(Collected data):
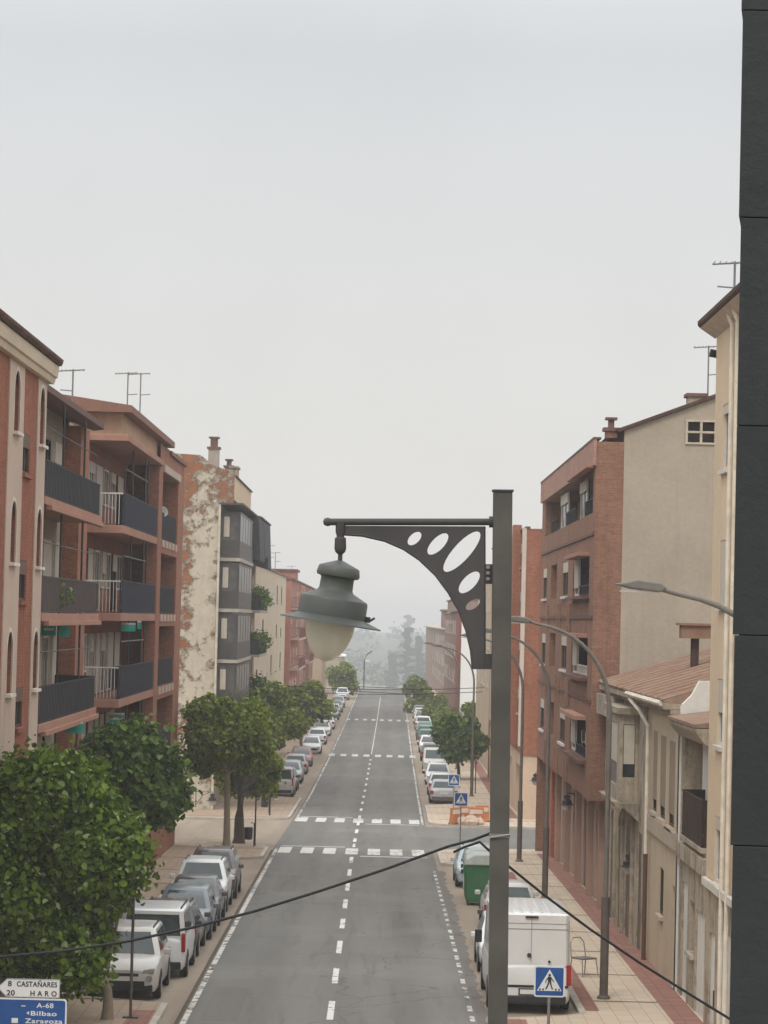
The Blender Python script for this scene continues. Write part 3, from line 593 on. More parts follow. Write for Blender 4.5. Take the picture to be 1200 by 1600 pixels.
def simple_block(label, X, side, Y0, Y1, ztop, mat, cols, levels, fm, roofm, name='apartment_building', depthx=14, wwid=1.4, wh=1.5, sh=None, grp=None, pier=None, sidemat=None, balc=None, overhang=.35):
    """street block: side=-1 left (faces +X) or +1 right (faces -X)"""
    n = -side; zb = g((Y0 + Y1) / 2) - .6; Xb = X + side * depthx
    o = thing(name, ((X + Xb) / 2, (Y0 + Y1) / 2, zb), label, 'building', grp)
    ops = [(c, c + wwid, Z(l), Z(l + wh)) for c in cols for l in levels]
    mb = MB(); facade(mb, 'X', X, n, Y0, Y1, zb, Z(ztop), ops, .25); facade(mb, 'Y', Y1, 1, min(X, Xb), max(X, Xb), zb, Z(ztop)); facade(mb, 'X', Xb, -n, Y0, Y1, zb, Z(ztop)); 
    if not sidemat: facade(mb, 'Y', Y0, -1, min(X, Xb), max(X, Xb), zb, Z(ztop))
    mb.build('wall', mat, o)
    if sidemat: mb = MB(); facade(mb, 'Y', Y0, -1, min(X, Xb), max(X, Xb), zb, Z(ztop)); mb.build('side_wall', sidemat, o)
    for op in ops: window(o, 'X', X, n, op, fm, sh=random.choice(sh or (0, .3, .5, 1)), mull=1, depth=.05)
    if balc:
        for (a, b, l, m_) in balc:
            x0, x1 = sorted((X + n * .003, X + n * .9)); slab(o, x0, x1, a, b, Z(l - .18), Z(l), pinkcream()); railing(o, 'X', X + n * .86, n, a + .05, b - .05, Z(l + .01), Z(l + 1.0), m_, 0, 'bars', step=.3, ret=.8)
    mb = MB(); xo = X + n * overhang; mb.prism([(xo, Z(ztop)), (xo, Z(ztop + .14)), ((X + Xb) / 2, Z(ztop + .14 + depthx * .12)), (Xb, Z(ztop + .14)), (Xb, Z(ztop))], 'Y', Y0 - .15, Y1 + .1); mb.build('roof', roofm, o)
    return o
L5 = simple_block('pale cream building with stained front, fifth on the left behind the dark balconies', -8.8, -1, 199, 263, 3.7, cream(), (203, 212, 221, 230, 240, 251), (1.2, -1.7, -4.6, -7.6), frame_d(), wwid=2.4, roofm= M('coping_brown', (.22, .13, .10), .9), overhang=.12)
L6 = simple_block('far pinkish red apartment block with white balcony edges, just left of the hanging lantern', -8.45, -1, 267, 362, 3.6, M('render_pink_red', (.40, .17, .125), .85, kind='plaster', var=.15, stain=.3), (270, 279, 288, 299, 310, 321, 339, 350), (1.2, -1.7, -4.6, -7.6), frame_w(), wwid=3., roofm=M('roof_brown2', (.22, .10, .07), .9), balc=[(a, b, l, M('iron_red', (.25, .10, .08), .7)) for (a, b) in ((269, 292), (310, 330)) for l in (.9, -2.0, -4.9)], overhang=.2)
mb = MB(); mb.box(-10.6, -8.3, 275, 283, Z(3.7), Z(4.5)); mb.build('roof_turret', M('render_pink_red'), L6); mb = MB(); mb.box(-10.8, -8.1, 274.8, 283.2, Z(4.5), Z(4.7)); mb.build('turret_cap', brownt(), L6)
for yy in (294, 303, 334): mb = MB(); mb.box(-8.44, -8.15, yy, yy + 2.2, g(300), Z(3.4)); mb.build('pier', M('render_pink', (.56, .34, .28), .85, kind='plaster'), L6)
simple_block('low tan house far down the street on the left', -7.9, -1, 395, 425, -5.4, tan(), (398, 406, 414), (-8.6,), frame_w(), tiles(), name='house', depthx=8, wh=1.3)
simple_block('small far grey-beige house at the end of the street, left of the road', -5.9, -1, 470, 492, -6.4, grime(), (474, 482), (-9.2,), frame_w(), white(), name='house', depthx=5, wh=1.2)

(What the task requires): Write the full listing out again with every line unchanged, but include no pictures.

(Problem solution):
The Blender Python script for this scene continues. Write part 3, from line 593 on. More parts follow. Write for Blender 4.5. Take the picture to be 1200 by 1600 pixels.
def simple_block(label, X, side, Y0, Y1, ztop, mat, cols, levels, fm, roofm, name='apartment_building', depthx=14, wwid=1.4, wh=1.5, sh=None, grp=None, pier=None, sidemat=None, balc=None, overhang=.35):
    """street block: side=-1 left (faces +X) or +1 right (faces -X)"""
    n = -side; zb = g((Y0 + Y1) / 2) - .6; Xb = X + side * depthx
    o = thing(name, ((X + Xb) / 2, (Y0 + Y1) / 2, zb), label, 'building', grp)
    ops = [(c, c + wwid, Z(l), Z(l + wh)) for c in cols for l in levels]
    mb = MB(); facade(mb, 'X', X, n, Y0, Y1, zb, Z(ztop), ops, .25); facade(mb, 'Y', Y1, 1, min(X, Xb), max(X, Xb), zb, Z(ztop)); facade(mb, 'X', Xb, -n, Y0, Y1, zb, Z(ztop)); 
    if not sidemat: facade(mb, 'Y', Y0, -1, min(X, Xb), max(X, Xb), zb, Z(ztop))
    mb.build('wall', mat, o)
    if sidemat: mb = MB(); facade(mb, 'Y', Y0, -1, min(X, Xb), max(X, Xb), zb, Z(ztop)); mb.build('side_wall', sidemat, o)
    for op in ops: window(o, 'X', X, n, op, fm, sh=random.choice(sh or (0, .3, .5, 1)), mull=1, depth=.05)
    if balc:
        for (a, b, l, m_) in balc:
            x0, x1 = sorted((X + n * .003, X + n * .9)); slab(o, x0, x1, a, b, Z(l - .18), Z(l), pinkcream()); railing(o, 'X', X + n * .86, n, a + .05, b - .05, Z(l + .01), Z(l + 1.0), m_, 0, 'bars', step=.3, ret=.8)
    mb = MB(); xo = X + n * overhang; mb.prism([(xo, Z(ztop)), (xo, Z(ztop + .14)), ((X + Xb) / 2, Z(ztop + .14 + depthx * .12)), (Xb, Z(ztop + .14)), (Xb, Z(ztop))], 'Y', Y0 - .15, Y1 + .1); mb.build('roof', roofm, o)
    return o
L5 = simple_block('pale cream building with stained front, fifth on the left behind the dark balconies', -8.8, -1, 199, 263, 3.7, cream(), (203, 212, 221, 230, 240, 251), (1.2, -1.7, -4.6, -7.6), frame_d(), wwid=2.4, roofm= M('coping_brown', (.22, .13, .10), .9), overhang=.12)
L6 = simple_block('far pinkish red apartment block with white balcony edges, just left of the hanging lantern', -8.45, -1, 267, 362, 3.6, M('render_pink_red', (.40, .17, .125), .85, kind='plaster', var=.15, stain=.3), (270, 279, 288, 299, 310, 321, 339, 350), (1.2, -1.7, -4.6, -7.6), frame_w(), wwid=3., roofm=M('roof_brown2', (.22, .10, .07), .9), balc=[(a, b, l, M('iron_red', (.25, .10, .08), .7)) for (a, b) in ((269, 292), (310, 330)) for l in (.9, -2.0, -4.9)], overhang=.2)
mb = MB(); mb.box(-10.6, -8.3, 275, 283, Z(3.7), Z(4.5)); mb.build('roof_turret', M('render_pink_red'), L6); mb = MB(); mb.box(-10.8, -8.1, 274.8, 283.2, Z(4.5), Z(4.7)); mb.build('turret_cap', brownt(), L6)
for yy in (294, 303, 334): mb = MB(); mb.box(-8.44, -8.15, yy, yy + 2.2, g(300), Z(3.4)); mb.build('pier', M('render_pink', (.56, .34, .28), .85, kind='plaster'), L6)
simple_block('low tan house far down the street on the left', -7.9, -1, 395, 425, -5.4, tan(), (398, 406, 414), (-8.6,), frame_w(), tiles(), name='house', depthx=8, wh=1.3)
simple_block('small far grey-beige house at the end of the street, left of the road', -5.9, -1, 470, 492, -6.4, grime(), (474, 482), (-9.2,), frame_w(), white(), name='house', depthx=5, wh=1.2)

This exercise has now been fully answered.